■ DIRECTION
Return exactly the listing's lines, from its first line to the line holding "COL = SC.collection", ends included.

■ ITEMS
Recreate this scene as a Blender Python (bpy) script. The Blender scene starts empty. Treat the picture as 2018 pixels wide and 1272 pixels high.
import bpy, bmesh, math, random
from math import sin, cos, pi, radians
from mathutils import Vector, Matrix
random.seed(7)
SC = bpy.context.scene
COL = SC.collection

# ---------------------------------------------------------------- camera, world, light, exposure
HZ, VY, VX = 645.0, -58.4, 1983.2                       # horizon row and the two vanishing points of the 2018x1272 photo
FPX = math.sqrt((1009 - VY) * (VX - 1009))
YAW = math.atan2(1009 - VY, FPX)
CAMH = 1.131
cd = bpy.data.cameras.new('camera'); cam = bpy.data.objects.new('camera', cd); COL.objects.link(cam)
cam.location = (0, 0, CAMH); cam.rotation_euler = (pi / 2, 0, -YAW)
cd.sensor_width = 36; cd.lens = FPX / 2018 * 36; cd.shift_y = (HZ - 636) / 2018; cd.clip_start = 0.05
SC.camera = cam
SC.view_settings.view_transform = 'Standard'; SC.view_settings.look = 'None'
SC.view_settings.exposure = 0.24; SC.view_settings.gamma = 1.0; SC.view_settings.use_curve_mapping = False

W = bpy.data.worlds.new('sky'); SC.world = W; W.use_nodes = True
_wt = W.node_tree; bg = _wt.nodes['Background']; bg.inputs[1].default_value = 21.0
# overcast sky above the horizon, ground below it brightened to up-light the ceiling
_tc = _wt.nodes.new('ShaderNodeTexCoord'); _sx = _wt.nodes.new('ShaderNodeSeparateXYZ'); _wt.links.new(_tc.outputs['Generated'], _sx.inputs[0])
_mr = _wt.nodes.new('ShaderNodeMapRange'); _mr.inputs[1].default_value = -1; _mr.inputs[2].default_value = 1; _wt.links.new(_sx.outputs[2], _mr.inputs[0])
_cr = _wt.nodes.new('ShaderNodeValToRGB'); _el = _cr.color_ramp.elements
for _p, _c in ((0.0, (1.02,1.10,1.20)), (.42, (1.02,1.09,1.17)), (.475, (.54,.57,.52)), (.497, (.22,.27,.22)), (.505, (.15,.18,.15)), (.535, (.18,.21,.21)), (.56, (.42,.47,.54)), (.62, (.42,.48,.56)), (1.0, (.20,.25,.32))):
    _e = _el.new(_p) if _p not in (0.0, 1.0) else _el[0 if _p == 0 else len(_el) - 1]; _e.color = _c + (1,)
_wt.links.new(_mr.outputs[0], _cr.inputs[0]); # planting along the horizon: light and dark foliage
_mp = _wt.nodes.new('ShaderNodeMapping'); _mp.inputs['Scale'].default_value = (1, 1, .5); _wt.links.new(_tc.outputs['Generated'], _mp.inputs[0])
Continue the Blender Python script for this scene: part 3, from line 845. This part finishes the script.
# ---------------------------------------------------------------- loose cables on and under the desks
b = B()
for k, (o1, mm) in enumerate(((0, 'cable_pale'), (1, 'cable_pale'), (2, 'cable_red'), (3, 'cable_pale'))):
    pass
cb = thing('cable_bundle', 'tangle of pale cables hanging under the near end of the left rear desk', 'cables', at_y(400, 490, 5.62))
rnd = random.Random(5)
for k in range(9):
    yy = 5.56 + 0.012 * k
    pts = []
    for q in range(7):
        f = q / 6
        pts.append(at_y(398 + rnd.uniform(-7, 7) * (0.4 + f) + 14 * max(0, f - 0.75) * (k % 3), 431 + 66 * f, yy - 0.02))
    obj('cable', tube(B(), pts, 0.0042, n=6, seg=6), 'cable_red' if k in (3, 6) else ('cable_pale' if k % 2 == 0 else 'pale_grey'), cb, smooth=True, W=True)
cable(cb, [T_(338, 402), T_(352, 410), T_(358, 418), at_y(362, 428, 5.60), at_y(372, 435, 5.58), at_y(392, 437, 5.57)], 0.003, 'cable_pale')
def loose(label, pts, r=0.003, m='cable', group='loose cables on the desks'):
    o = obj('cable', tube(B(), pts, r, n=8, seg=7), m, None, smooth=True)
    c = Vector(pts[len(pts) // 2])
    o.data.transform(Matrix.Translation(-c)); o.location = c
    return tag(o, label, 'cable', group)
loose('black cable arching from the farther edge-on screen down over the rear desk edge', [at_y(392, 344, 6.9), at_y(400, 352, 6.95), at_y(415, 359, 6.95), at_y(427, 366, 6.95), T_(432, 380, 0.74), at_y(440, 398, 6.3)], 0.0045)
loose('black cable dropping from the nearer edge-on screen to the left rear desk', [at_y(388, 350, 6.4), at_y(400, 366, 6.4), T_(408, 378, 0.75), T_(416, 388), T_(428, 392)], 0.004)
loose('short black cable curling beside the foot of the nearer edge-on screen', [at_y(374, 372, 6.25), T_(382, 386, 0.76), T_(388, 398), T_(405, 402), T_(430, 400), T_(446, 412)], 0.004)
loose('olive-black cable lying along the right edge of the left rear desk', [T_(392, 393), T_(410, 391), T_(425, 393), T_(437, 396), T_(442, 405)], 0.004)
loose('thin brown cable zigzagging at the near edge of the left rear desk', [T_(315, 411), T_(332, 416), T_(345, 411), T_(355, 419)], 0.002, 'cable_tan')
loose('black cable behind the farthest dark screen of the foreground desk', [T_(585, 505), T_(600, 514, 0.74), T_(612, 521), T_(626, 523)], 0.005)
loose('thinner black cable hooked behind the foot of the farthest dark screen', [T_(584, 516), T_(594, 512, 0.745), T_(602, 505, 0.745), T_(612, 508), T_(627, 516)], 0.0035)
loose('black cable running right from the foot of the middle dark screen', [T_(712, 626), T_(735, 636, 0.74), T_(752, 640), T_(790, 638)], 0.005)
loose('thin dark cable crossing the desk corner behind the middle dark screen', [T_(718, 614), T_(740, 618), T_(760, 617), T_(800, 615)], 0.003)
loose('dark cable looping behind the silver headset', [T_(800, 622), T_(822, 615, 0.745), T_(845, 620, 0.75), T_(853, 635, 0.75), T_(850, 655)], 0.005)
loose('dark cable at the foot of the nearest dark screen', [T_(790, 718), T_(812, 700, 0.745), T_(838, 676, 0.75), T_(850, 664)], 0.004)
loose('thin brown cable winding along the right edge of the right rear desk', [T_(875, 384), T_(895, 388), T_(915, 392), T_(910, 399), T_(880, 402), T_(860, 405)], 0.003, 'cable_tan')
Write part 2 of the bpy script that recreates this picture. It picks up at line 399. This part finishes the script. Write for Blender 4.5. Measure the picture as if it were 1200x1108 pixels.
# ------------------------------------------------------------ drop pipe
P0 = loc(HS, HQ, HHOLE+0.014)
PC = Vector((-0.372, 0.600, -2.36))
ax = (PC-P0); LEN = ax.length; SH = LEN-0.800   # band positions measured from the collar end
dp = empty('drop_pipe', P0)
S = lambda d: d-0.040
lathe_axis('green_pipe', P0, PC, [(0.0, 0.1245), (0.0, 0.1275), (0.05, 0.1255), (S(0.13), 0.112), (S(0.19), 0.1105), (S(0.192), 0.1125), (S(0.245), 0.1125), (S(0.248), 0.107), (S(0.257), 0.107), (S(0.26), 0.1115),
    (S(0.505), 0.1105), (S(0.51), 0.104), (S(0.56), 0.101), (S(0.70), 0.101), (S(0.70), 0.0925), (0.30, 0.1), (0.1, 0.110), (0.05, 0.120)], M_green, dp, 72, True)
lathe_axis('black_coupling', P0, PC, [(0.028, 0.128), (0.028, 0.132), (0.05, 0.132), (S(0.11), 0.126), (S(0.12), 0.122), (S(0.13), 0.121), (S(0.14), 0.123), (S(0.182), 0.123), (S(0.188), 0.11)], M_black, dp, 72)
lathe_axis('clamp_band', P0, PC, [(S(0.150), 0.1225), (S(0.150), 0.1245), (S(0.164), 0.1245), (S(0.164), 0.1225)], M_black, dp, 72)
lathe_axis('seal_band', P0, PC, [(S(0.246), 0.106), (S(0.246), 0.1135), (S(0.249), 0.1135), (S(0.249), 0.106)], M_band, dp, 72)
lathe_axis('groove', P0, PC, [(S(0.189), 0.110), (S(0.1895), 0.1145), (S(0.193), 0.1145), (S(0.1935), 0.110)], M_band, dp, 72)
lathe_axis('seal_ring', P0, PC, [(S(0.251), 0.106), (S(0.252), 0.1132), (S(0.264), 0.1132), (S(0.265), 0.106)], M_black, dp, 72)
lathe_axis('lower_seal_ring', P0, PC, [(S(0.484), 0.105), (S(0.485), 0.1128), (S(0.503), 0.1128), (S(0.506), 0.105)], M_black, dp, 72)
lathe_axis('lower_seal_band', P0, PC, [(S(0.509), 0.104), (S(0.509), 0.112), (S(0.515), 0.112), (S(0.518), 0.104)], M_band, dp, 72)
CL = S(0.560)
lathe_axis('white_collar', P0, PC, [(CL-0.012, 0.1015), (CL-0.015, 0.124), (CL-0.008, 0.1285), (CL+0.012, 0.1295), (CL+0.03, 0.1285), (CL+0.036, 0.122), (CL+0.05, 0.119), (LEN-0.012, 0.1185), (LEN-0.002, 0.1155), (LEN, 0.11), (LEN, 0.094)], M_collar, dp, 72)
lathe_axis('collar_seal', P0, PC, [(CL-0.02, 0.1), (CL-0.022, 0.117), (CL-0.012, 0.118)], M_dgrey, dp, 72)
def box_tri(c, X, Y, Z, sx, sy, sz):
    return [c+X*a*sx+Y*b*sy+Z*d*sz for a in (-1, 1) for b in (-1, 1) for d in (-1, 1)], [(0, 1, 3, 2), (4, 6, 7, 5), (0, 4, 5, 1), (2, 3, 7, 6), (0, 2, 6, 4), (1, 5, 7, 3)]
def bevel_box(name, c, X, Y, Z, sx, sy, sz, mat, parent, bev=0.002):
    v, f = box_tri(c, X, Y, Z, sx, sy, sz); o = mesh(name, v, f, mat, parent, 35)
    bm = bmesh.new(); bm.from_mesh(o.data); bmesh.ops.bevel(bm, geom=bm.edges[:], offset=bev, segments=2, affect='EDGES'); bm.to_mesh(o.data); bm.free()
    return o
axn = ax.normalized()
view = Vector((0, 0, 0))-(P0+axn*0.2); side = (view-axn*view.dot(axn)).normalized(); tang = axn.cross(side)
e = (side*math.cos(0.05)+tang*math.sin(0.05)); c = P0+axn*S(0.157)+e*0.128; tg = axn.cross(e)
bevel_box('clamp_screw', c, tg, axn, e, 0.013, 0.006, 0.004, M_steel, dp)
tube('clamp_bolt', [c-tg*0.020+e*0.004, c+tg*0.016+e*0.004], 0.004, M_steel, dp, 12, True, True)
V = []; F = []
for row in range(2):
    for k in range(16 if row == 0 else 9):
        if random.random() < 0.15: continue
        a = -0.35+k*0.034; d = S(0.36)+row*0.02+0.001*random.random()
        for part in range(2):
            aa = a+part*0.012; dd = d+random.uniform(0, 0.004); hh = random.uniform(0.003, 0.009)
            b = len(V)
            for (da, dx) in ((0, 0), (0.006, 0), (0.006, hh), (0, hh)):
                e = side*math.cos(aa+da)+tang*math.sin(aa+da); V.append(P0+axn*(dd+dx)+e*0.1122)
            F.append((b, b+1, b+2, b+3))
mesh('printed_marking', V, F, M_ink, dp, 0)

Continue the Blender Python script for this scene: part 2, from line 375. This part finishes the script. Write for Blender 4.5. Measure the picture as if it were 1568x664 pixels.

■ SOLVED EXERCISE
Recreate this scene as a Blender Python (bpy) script. The Blender scene starts empty. Treat the picture as 2018 pixels wide and 1272 pixels high.
import bpy, bmesh, math, random
from math import sin, cos, pi, radians
from mathutils import Vector, Matrix
random.seed(7)
SC = bpy.context.scene
COL = SC.collection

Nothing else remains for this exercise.